• Dataset section
--- START ---
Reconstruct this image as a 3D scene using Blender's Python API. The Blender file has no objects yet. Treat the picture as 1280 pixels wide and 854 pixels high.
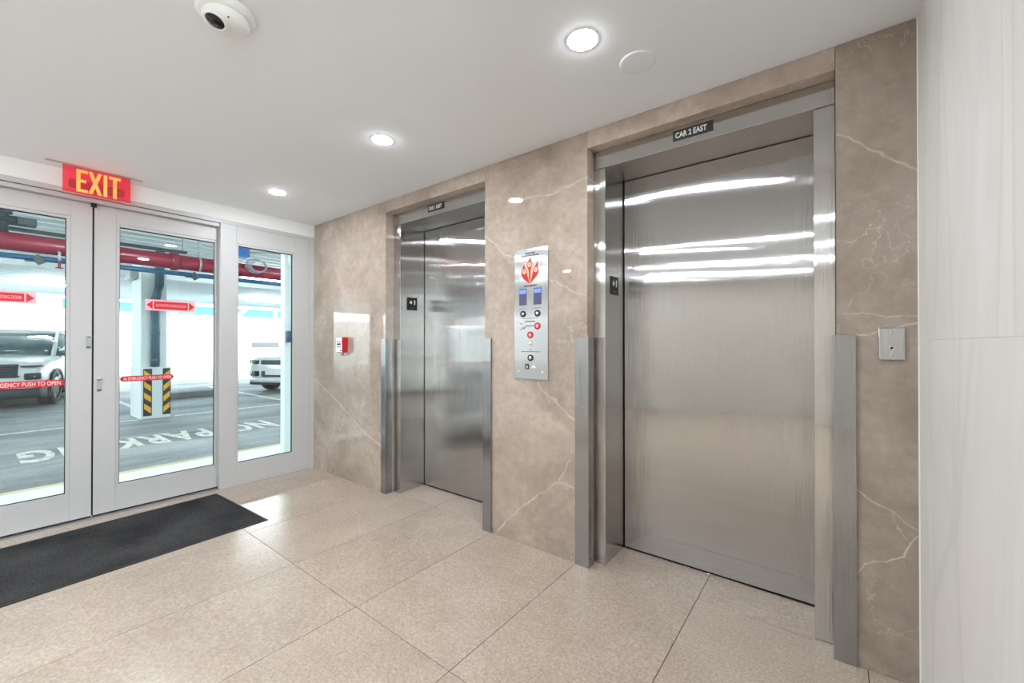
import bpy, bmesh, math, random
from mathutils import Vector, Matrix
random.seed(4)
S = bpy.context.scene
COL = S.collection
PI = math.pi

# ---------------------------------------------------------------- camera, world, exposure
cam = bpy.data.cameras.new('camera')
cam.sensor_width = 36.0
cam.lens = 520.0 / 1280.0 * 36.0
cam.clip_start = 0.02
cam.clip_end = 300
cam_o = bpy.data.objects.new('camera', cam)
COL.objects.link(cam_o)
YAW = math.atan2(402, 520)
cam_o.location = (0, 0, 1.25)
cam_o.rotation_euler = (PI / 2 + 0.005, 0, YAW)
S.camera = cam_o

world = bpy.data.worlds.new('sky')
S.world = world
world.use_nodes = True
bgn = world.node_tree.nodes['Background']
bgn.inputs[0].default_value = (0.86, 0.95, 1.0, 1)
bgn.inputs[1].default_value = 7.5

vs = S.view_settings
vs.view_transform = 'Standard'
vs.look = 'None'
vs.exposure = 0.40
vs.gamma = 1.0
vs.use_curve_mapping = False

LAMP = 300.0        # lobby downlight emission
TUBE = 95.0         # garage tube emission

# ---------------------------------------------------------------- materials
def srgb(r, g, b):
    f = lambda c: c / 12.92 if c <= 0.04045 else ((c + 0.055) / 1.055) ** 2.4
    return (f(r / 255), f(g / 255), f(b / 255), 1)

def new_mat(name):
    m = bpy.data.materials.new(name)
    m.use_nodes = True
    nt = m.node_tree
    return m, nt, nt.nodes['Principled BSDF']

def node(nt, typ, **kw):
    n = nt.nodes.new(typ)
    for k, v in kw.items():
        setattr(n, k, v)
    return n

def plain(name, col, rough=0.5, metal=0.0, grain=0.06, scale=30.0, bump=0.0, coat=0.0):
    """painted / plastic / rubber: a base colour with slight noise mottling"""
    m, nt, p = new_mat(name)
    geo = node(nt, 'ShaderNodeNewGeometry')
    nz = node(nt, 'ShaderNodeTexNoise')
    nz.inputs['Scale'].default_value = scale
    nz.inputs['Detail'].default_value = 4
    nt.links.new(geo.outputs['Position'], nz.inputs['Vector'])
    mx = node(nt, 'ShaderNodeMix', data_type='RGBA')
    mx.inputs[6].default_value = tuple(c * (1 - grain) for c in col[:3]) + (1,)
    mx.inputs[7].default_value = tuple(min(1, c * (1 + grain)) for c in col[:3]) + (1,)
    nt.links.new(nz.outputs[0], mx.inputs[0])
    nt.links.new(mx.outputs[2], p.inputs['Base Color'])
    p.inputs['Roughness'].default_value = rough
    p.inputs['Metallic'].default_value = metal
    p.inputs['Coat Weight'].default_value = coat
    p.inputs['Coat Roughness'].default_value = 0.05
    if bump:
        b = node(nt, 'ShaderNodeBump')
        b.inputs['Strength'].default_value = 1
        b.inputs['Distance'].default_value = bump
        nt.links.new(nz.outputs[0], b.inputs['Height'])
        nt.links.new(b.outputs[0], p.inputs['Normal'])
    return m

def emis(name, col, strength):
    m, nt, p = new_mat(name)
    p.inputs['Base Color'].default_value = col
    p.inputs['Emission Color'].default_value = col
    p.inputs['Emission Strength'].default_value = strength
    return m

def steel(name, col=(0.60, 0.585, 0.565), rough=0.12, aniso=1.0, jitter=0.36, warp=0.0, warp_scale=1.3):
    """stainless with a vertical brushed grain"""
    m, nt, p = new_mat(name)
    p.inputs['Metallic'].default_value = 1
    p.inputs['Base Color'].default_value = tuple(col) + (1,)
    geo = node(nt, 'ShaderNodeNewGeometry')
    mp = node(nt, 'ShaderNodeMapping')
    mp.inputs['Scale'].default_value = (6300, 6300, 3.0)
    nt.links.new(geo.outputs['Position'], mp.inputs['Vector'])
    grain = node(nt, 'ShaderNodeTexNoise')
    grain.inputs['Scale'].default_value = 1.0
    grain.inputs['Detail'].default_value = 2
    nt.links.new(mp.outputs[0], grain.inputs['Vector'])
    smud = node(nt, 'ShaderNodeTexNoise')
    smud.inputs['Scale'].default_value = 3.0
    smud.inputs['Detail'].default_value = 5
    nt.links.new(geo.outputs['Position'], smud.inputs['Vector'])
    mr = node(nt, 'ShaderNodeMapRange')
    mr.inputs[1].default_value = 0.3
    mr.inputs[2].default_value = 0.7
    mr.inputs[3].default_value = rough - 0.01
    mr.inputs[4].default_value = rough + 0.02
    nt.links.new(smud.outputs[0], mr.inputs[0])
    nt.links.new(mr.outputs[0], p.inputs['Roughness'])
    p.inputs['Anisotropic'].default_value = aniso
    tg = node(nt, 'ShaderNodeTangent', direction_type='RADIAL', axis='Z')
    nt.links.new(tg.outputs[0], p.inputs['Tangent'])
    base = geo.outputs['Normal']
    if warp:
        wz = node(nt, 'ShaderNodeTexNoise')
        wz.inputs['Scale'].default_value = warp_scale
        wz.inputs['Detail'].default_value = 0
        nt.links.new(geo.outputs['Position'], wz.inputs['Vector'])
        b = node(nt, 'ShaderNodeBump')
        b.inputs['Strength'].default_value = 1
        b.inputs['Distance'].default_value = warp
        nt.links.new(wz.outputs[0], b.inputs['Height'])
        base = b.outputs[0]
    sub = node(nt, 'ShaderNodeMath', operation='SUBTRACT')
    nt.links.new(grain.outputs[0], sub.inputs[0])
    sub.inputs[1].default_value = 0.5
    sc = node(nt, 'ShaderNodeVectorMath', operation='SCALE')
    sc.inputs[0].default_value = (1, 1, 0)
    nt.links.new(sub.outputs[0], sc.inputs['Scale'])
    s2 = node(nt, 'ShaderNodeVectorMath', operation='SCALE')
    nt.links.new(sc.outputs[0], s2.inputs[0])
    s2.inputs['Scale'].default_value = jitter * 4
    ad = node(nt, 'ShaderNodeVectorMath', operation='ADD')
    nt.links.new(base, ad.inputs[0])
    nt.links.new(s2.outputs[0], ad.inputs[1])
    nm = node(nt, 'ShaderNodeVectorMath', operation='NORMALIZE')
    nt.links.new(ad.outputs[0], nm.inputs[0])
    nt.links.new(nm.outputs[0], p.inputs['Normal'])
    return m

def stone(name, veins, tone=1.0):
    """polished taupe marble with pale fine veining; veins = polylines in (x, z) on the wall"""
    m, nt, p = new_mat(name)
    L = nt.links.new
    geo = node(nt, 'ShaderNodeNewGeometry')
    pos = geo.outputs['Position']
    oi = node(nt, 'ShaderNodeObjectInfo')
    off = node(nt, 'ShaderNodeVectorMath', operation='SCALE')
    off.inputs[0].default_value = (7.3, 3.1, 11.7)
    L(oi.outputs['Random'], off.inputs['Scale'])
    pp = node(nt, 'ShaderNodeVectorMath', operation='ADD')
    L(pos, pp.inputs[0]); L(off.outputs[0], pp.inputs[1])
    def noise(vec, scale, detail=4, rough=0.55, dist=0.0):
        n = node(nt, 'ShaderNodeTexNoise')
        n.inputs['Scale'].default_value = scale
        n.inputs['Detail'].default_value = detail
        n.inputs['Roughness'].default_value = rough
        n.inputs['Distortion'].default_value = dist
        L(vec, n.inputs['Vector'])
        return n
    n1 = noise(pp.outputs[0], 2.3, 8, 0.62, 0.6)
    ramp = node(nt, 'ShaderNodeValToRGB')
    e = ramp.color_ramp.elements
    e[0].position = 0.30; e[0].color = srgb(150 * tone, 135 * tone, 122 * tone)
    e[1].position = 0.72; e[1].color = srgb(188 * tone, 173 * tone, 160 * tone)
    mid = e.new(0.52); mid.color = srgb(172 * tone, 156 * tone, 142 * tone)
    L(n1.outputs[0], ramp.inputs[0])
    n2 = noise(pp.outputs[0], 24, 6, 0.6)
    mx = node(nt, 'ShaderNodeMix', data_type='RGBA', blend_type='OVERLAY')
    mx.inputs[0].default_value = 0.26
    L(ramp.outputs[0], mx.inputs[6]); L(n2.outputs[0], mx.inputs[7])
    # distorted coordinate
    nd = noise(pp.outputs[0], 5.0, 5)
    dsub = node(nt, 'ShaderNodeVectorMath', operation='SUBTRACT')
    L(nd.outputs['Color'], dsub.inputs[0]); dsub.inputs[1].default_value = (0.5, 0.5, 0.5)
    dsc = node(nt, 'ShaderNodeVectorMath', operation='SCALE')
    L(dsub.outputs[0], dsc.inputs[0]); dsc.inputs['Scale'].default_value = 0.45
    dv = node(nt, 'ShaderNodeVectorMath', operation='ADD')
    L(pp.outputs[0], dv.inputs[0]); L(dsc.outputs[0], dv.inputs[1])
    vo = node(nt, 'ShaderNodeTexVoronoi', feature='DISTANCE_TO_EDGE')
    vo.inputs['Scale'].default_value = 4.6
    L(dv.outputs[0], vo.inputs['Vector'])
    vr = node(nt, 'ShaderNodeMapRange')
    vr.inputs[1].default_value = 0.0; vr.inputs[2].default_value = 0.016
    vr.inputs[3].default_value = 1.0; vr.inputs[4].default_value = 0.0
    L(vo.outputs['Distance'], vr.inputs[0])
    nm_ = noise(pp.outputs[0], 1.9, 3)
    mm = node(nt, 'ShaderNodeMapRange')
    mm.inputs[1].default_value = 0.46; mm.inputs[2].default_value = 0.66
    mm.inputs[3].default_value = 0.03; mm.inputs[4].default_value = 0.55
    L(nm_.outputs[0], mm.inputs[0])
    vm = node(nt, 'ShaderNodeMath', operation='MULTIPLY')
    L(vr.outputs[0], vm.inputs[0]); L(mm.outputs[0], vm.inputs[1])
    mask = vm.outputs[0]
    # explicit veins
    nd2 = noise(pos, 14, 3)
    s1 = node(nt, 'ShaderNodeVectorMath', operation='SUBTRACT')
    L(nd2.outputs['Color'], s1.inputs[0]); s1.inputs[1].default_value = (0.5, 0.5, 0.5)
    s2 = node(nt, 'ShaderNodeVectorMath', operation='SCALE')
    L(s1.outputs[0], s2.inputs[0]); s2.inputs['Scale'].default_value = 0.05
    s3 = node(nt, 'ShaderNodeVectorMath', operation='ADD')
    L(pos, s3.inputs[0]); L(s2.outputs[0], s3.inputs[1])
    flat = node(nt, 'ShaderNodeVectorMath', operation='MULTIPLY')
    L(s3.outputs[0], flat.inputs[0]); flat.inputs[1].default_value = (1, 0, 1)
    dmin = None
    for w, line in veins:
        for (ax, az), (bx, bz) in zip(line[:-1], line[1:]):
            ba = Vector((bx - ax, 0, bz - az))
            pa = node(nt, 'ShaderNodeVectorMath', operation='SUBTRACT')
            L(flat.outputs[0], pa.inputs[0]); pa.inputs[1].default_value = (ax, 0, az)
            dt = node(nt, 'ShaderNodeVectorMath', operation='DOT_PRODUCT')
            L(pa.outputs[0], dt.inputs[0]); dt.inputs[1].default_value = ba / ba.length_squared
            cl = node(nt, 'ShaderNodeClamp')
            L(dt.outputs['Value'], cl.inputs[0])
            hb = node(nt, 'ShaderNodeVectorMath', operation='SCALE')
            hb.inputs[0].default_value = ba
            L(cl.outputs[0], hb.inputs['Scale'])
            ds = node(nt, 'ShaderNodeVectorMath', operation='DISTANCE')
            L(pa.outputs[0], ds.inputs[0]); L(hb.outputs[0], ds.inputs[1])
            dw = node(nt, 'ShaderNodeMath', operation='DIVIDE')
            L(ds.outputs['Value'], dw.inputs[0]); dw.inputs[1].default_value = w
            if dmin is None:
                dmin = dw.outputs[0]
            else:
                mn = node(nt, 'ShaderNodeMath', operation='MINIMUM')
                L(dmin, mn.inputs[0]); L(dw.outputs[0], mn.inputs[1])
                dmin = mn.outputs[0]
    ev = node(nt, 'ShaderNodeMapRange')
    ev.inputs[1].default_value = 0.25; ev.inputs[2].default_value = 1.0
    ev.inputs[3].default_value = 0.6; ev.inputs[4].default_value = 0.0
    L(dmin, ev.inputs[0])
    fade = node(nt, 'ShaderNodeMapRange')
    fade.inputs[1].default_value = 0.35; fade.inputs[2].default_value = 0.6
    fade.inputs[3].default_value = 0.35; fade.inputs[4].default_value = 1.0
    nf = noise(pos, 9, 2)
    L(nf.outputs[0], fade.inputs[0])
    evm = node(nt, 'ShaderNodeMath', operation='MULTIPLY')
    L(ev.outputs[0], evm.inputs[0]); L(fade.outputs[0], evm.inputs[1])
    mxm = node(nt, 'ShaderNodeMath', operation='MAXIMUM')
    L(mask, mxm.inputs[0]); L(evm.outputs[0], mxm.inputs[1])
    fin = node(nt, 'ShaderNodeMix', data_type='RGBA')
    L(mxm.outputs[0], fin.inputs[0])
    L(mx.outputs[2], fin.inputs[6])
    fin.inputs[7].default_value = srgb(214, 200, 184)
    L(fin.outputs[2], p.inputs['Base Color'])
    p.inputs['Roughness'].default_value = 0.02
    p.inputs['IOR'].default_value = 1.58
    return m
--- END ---
• Written problem
Look over the listing above. Pick out and copy every line that includes "objects".

• The answer
Reconstruct this image as a 3D scene using Blender's Python API. The Blender file has no objects yet. Treat the picture as 1280 pixels wide and 854 pixels high.
cam_o = bpy.data.objects.new('camera', cam)
COL.objects.link(cam_o)